- Work to complete -
Determine how many lines include the string "continues". Output that number only.

- Supplied information -
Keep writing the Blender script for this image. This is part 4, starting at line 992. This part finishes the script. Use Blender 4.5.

==

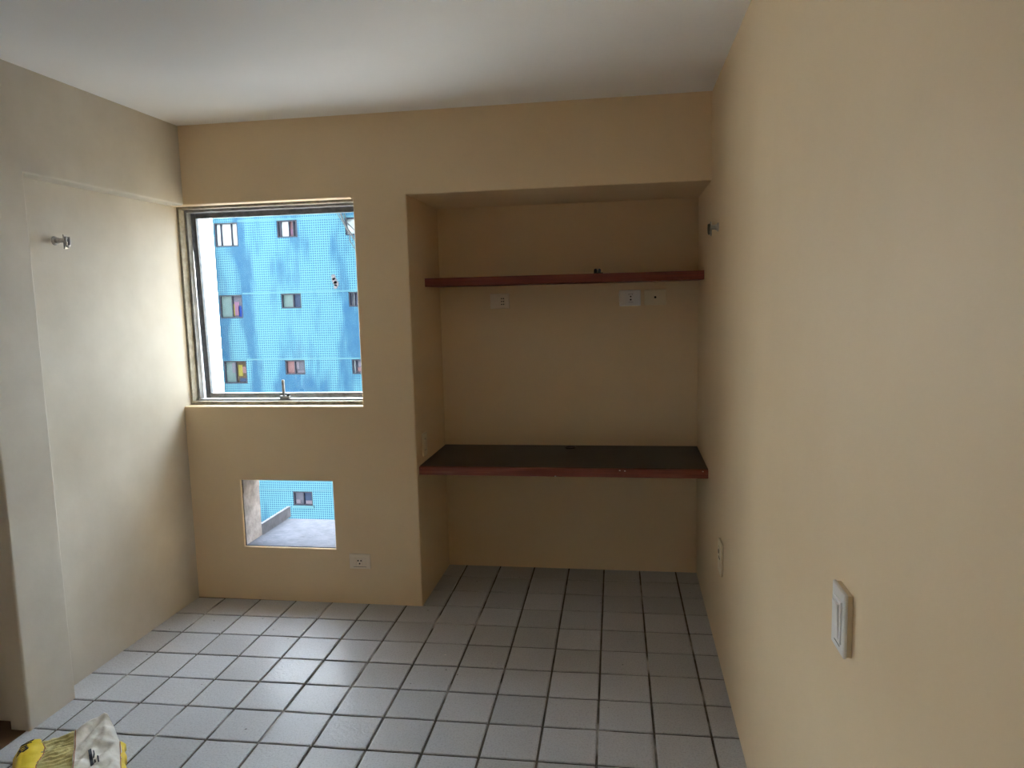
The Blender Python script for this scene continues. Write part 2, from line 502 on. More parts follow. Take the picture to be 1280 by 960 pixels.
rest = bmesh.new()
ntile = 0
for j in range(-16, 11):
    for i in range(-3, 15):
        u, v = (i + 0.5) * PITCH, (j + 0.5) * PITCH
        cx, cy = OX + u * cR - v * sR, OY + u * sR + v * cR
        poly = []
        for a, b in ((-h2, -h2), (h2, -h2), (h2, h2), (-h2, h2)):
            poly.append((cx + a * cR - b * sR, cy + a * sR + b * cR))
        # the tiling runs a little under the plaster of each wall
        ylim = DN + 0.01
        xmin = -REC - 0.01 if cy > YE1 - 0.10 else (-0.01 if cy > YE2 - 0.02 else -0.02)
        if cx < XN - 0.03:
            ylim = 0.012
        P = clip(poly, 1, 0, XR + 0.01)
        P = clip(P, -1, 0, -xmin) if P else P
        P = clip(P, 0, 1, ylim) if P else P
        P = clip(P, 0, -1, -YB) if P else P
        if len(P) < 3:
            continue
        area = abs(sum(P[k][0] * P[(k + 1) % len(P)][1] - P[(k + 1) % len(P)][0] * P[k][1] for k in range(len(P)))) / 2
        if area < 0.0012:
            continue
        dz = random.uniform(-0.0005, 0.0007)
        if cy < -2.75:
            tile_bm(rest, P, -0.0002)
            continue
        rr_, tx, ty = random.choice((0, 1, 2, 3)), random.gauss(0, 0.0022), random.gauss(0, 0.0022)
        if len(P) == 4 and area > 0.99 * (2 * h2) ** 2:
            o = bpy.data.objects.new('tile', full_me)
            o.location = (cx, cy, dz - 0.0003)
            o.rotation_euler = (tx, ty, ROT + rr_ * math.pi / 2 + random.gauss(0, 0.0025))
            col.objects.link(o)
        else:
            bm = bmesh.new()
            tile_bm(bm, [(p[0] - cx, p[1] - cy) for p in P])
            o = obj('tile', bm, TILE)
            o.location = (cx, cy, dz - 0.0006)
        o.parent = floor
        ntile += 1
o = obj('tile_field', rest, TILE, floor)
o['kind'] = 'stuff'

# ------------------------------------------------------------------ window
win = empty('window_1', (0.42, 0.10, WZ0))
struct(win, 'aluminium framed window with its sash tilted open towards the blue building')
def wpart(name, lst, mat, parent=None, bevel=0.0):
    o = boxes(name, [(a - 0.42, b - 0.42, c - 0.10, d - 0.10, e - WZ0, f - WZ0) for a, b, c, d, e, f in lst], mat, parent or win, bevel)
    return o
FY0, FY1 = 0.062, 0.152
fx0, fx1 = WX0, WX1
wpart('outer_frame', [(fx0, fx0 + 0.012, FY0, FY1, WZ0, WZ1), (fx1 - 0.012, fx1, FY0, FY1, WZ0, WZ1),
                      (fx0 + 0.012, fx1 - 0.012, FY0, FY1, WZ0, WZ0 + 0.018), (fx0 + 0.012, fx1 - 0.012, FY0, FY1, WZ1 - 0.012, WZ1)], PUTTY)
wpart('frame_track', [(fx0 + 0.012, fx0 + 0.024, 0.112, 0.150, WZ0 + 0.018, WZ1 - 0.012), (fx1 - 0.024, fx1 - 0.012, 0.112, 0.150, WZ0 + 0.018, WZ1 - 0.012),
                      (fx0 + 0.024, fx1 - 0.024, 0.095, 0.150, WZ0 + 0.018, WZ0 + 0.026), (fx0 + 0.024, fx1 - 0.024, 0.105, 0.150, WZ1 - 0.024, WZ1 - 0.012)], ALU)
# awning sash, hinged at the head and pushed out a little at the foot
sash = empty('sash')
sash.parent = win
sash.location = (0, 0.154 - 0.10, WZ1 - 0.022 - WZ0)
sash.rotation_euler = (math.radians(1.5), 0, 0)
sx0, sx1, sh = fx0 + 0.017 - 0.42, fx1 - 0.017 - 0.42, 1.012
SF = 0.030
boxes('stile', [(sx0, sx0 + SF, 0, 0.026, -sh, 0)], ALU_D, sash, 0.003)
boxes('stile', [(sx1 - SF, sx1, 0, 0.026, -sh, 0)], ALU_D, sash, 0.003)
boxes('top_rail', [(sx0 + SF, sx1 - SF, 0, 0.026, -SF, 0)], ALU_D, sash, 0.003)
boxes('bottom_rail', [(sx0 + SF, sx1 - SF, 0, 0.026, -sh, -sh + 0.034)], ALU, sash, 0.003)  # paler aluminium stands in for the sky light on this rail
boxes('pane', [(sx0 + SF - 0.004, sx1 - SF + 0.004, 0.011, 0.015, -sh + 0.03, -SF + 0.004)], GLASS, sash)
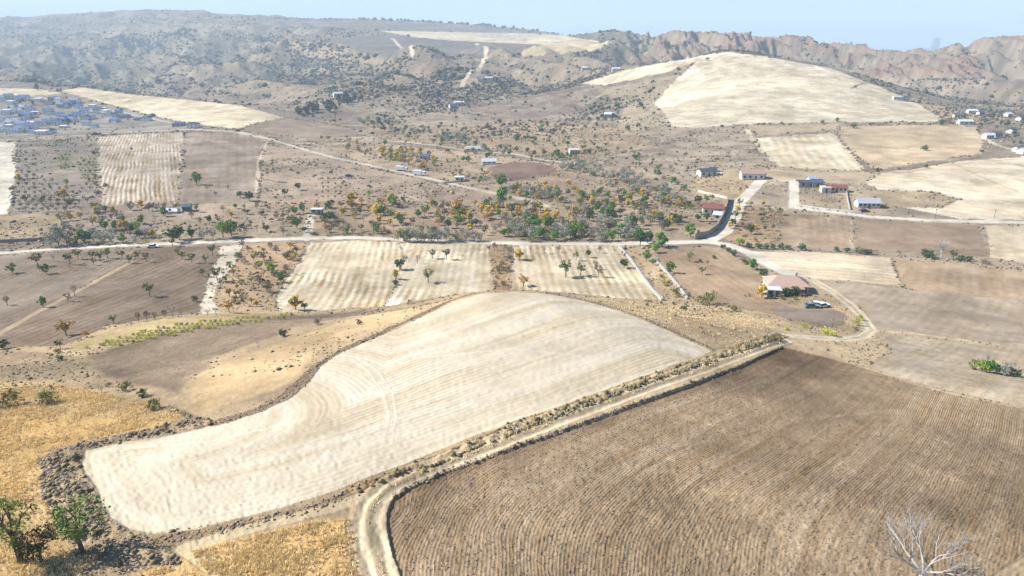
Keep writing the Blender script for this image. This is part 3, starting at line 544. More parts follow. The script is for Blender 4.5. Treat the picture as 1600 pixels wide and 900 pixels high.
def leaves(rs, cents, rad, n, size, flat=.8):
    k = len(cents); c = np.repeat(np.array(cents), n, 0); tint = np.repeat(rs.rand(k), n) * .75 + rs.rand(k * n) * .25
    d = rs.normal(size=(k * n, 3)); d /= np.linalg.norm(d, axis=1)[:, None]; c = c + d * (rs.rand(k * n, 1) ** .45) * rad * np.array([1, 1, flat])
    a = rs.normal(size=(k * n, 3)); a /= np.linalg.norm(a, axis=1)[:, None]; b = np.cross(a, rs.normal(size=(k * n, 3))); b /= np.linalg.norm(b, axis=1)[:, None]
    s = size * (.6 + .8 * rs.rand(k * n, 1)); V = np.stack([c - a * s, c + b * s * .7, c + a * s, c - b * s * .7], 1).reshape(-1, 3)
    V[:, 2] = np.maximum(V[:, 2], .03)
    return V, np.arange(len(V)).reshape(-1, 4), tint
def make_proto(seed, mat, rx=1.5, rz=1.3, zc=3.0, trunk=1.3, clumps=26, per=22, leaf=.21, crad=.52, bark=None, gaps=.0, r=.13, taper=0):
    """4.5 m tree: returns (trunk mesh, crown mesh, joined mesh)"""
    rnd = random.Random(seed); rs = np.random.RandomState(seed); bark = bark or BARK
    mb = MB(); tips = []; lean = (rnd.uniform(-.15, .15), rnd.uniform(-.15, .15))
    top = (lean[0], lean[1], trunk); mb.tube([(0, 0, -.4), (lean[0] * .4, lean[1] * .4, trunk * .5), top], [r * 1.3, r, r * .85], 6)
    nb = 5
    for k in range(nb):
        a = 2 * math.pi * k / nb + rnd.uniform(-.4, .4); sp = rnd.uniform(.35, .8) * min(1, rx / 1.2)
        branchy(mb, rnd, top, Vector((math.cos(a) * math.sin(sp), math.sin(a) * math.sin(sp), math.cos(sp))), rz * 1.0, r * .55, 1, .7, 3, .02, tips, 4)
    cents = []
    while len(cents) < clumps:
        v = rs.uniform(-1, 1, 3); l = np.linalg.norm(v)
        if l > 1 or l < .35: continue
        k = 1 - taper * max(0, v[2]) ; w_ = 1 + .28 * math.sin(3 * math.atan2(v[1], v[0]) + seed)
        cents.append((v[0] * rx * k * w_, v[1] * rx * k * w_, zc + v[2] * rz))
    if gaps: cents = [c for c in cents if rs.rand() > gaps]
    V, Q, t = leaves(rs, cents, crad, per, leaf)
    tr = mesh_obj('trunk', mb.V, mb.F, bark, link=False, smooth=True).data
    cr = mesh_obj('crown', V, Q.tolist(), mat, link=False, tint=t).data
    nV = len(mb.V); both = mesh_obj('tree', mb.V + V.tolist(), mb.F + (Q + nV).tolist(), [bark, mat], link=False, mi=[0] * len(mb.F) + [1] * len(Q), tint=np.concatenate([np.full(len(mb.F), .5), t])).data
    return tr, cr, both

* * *

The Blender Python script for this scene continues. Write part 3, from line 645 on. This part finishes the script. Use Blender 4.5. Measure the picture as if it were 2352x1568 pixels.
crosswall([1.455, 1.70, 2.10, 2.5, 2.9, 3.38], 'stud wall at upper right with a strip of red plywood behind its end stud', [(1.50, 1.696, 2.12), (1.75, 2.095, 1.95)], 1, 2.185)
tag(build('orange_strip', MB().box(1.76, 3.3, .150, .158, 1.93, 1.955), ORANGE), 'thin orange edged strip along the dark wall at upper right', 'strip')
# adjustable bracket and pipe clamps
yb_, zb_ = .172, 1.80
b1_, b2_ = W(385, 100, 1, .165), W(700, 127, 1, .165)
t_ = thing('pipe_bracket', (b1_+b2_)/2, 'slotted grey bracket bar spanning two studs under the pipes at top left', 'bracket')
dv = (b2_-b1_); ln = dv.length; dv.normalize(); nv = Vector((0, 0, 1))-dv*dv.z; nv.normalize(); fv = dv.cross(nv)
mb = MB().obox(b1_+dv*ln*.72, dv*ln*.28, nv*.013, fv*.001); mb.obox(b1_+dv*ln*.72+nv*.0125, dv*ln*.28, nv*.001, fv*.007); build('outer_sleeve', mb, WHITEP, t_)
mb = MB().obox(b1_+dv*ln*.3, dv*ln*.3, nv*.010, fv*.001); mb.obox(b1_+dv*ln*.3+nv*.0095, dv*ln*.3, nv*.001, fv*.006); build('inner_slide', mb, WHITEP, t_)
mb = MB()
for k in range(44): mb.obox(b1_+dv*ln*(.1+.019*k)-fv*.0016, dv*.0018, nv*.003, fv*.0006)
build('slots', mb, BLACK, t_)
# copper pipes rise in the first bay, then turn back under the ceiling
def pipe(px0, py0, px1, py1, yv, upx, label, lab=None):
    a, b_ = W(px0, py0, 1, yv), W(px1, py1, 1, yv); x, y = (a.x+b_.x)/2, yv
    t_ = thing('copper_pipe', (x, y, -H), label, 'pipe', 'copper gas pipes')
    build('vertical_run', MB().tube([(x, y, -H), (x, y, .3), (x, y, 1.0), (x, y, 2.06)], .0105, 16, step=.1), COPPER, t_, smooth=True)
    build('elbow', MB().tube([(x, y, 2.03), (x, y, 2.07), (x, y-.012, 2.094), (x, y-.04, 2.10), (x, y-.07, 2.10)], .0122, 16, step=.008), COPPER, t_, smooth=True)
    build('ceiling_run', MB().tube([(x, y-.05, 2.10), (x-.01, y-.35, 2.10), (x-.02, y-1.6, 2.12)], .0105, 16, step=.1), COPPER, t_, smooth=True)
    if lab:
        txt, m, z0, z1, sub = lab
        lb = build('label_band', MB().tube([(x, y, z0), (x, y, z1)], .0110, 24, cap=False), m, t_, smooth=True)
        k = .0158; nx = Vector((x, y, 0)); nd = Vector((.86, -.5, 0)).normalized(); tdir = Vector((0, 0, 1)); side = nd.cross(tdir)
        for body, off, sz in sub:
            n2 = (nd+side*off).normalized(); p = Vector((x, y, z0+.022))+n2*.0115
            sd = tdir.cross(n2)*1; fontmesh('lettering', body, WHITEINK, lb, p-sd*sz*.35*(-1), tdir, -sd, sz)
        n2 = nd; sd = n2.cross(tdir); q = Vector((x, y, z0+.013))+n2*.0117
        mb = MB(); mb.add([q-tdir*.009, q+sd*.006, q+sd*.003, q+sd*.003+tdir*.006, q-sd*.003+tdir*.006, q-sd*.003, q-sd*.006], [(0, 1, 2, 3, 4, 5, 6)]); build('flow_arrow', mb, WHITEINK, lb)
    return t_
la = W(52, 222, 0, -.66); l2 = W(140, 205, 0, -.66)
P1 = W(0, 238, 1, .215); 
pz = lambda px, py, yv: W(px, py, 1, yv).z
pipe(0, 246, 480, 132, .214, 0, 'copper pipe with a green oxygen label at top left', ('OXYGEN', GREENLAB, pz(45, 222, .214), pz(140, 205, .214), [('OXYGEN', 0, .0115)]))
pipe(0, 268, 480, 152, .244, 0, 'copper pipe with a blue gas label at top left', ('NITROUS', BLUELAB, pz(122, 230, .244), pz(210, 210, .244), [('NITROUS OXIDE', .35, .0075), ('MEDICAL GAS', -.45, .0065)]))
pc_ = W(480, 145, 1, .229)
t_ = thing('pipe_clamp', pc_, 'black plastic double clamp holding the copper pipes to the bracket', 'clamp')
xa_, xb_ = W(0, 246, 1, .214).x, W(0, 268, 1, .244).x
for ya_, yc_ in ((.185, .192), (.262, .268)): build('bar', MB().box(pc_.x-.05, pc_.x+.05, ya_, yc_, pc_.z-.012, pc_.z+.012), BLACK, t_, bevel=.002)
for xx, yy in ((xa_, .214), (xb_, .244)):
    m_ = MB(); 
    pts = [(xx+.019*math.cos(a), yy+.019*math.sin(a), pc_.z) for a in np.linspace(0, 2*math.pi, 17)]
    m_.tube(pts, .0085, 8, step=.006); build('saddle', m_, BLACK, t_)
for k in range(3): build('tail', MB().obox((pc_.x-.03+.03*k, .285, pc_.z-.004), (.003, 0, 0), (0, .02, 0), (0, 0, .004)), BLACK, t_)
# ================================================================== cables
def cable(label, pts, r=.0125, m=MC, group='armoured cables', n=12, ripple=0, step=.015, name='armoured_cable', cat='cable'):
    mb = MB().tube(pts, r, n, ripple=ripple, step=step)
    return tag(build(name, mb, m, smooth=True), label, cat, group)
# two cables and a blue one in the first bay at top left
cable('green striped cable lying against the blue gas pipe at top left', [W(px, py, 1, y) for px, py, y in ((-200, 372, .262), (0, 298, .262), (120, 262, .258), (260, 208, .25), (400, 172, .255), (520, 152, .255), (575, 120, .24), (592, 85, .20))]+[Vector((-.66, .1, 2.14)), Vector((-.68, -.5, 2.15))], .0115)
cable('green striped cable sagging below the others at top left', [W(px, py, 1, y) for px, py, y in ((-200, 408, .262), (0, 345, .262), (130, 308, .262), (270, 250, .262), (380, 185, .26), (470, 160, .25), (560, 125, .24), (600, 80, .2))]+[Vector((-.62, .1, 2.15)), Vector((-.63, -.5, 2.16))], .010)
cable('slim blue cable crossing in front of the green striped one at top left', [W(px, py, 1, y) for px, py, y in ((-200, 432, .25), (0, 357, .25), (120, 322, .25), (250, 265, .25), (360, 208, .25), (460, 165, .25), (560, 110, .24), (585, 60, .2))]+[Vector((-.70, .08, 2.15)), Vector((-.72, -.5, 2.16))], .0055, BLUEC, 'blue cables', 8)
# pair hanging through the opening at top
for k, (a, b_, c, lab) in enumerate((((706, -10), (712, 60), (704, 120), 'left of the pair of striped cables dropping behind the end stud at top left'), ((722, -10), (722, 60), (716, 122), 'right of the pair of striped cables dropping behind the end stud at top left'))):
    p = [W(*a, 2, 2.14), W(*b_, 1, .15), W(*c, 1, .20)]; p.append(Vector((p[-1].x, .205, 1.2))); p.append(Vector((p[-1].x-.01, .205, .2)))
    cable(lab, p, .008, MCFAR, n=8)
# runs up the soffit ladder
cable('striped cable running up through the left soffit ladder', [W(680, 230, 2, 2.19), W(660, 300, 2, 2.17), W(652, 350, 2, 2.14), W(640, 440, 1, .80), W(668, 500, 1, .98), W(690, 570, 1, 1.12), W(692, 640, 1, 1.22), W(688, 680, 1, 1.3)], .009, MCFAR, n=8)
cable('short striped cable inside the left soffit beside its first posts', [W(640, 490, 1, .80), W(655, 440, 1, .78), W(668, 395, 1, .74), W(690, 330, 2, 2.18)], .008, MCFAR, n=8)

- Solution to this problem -
2